Certain regions of Germany are an exception, partly due to their early electrification of the rail, then subsequent damage in WW2, then strange rail layouts, but if you look at non-electrified rail maps of the Netherlands, France, the UK etc it will be extremely clear that battery trains wouldn't work well.

Part of the reasoning is that you want these massive batteries to last, so you're going to want to charge at the fastest around 1C, aka 1 hour for a full charge. Turnaround time at the end stations being usually around 5 minutes for these services, your choice is either to absolutely destroy your schedule, fork up far more $$$$ for more material or ignore battery rail.

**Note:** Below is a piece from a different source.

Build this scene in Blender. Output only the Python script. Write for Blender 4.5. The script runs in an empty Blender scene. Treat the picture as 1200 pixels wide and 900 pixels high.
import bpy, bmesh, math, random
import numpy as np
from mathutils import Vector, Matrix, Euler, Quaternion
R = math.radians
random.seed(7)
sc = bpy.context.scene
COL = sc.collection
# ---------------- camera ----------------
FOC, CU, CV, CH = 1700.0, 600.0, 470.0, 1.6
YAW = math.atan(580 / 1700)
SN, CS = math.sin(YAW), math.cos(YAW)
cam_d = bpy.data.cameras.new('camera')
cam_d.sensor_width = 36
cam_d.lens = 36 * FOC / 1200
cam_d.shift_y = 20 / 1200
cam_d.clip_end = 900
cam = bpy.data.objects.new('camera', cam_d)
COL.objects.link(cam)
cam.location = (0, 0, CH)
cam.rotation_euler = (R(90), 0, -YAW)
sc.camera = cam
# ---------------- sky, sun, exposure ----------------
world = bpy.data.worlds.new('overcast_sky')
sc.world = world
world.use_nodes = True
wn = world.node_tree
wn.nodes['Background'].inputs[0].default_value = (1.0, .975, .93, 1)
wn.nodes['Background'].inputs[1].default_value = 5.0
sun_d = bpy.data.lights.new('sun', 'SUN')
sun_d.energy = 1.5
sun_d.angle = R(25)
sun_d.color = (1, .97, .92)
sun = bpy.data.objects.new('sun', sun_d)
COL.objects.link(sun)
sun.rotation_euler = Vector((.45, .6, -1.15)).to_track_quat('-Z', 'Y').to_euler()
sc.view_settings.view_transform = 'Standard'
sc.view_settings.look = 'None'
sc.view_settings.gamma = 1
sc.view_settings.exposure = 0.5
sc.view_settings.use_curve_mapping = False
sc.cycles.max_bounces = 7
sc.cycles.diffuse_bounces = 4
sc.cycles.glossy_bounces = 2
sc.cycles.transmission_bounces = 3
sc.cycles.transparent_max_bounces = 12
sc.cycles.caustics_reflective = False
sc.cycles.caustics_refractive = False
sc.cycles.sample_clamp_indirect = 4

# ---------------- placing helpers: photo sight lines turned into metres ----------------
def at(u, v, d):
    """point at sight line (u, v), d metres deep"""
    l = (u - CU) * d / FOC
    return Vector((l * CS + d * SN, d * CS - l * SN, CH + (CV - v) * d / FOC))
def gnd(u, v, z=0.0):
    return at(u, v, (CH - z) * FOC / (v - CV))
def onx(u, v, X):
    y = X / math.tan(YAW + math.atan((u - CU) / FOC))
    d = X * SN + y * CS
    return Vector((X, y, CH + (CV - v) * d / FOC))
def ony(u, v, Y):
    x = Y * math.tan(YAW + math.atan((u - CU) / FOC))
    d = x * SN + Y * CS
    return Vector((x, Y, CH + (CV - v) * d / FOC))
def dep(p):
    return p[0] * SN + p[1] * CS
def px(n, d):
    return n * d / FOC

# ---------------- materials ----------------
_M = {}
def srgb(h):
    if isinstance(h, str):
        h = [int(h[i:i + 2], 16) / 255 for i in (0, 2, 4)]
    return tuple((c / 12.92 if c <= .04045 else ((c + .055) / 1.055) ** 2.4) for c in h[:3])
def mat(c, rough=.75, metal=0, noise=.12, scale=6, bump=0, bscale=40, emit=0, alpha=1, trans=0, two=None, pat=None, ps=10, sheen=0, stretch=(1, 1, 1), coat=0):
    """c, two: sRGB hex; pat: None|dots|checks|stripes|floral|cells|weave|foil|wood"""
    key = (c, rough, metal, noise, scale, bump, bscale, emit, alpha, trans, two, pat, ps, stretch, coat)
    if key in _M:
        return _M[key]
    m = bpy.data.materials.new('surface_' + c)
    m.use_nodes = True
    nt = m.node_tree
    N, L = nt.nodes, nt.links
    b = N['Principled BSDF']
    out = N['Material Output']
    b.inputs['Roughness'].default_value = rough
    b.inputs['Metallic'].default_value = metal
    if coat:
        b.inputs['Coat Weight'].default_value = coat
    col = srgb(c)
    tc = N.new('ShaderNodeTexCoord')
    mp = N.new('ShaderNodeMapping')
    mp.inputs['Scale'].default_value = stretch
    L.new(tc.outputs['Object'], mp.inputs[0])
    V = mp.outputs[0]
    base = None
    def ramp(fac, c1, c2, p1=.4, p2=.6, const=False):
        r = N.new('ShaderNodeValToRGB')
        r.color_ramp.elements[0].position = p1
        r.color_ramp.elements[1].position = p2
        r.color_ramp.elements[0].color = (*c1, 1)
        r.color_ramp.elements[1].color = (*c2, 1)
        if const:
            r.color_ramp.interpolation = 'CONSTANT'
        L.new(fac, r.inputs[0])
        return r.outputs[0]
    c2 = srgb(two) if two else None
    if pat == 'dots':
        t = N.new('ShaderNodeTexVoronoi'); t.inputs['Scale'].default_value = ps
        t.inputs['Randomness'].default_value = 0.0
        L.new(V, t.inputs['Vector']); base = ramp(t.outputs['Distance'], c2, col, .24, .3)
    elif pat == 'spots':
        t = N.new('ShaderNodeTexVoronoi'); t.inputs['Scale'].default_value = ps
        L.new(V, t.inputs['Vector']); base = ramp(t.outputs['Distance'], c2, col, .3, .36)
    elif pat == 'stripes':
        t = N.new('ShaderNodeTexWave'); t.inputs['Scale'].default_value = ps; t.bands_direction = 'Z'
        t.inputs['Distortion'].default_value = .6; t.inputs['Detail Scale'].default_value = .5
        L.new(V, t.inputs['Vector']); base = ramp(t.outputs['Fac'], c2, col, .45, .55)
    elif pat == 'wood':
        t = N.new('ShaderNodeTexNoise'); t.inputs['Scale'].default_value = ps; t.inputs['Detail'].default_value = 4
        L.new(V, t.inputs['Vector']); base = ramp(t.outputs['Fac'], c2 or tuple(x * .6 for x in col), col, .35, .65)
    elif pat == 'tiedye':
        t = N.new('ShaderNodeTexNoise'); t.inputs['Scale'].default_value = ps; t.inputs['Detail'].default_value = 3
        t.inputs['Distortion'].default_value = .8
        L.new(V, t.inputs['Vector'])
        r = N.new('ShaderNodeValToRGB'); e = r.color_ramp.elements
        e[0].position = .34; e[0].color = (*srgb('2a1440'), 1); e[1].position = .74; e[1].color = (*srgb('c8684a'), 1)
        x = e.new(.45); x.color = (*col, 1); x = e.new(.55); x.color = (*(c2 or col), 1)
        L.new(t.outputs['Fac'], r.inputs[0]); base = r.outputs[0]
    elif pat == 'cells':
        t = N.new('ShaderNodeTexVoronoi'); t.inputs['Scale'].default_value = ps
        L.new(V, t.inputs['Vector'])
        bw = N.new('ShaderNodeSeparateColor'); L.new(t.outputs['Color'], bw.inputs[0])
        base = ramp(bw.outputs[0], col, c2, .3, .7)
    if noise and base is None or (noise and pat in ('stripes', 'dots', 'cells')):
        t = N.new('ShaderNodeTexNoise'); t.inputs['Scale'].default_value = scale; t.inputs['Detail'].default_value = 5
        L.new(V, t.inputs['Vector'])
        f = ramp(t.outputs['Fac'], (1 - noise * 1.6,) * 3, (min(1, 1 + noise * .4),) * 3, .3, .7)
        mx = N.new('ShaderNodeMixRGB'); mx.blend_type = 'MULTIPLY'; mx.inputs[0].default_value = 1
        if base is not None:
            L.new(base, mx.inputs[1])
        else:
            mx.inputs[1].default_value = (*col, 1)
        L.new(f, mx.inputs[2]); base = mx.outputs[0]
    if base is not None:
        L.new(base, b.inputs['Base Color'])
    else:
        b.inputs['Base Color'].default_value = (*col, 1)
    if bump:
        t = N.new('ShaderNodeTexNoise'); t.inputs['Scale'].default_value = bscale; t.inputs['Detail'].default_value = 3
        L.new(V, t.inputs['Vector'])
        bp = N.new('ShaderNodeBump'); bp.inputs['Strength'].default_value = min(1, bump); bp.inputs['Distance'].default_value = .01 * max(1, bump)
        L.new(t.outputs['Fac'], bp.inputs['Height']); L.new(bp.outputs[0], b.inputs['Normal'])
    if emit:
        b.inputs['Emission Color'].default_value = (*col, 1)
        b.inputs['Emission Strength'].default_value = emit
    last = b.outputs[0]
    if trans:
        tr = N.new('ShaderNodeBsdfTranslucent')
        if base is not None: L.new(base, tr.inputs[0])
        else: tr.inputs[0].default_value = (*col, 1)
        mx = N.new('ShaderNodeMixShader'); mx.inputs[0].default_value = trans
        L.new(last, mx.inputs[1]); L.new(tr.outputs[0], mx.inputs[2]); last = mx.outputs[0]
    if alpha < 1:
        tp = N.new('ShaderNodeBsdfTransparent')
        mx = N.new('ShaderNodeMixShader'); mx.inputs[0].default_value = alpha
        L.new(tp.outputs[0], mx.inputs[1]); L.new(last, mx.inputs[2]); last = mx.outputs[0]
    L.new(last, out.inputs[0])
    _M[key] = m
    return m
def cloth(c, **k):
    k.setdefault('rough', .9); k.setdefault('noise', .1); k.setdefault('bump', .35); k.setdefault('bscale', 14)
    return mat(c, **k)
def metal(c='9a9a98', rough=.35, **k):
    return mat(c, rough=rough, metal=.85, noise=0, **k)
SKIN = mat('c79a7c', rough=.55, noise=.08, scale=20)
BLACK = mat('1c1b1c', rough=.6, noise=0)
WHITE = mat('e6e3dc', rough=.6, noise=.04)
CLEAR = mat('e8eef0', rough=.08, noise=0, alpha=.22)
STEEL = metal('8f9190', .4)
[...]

Look, if they made economic sense, we'd already have electric locomotives - the technology is extremely simple, just toss a bunch of batteries into a box; the engines themselves are already electric. Similar batteries to electric buses, too. But while the economics of electric buses do make sense - and you see electric buses in most of the world's cities today - trains running on batteries really don't make sense in most cases. That's why you don't really see them. Out of the nearly 2000 Stadler FLIRTs that are running across Europe, zero of them run entirely on batteries today - and there will only be a projected 55 in 2023 (!) in one region of Germany.

[0] https://en.m.wikipedia.org/wiki/List_of_railway_lines_in_the...


Typo: meant to say battery-driven instead of electric there in that last paragraph.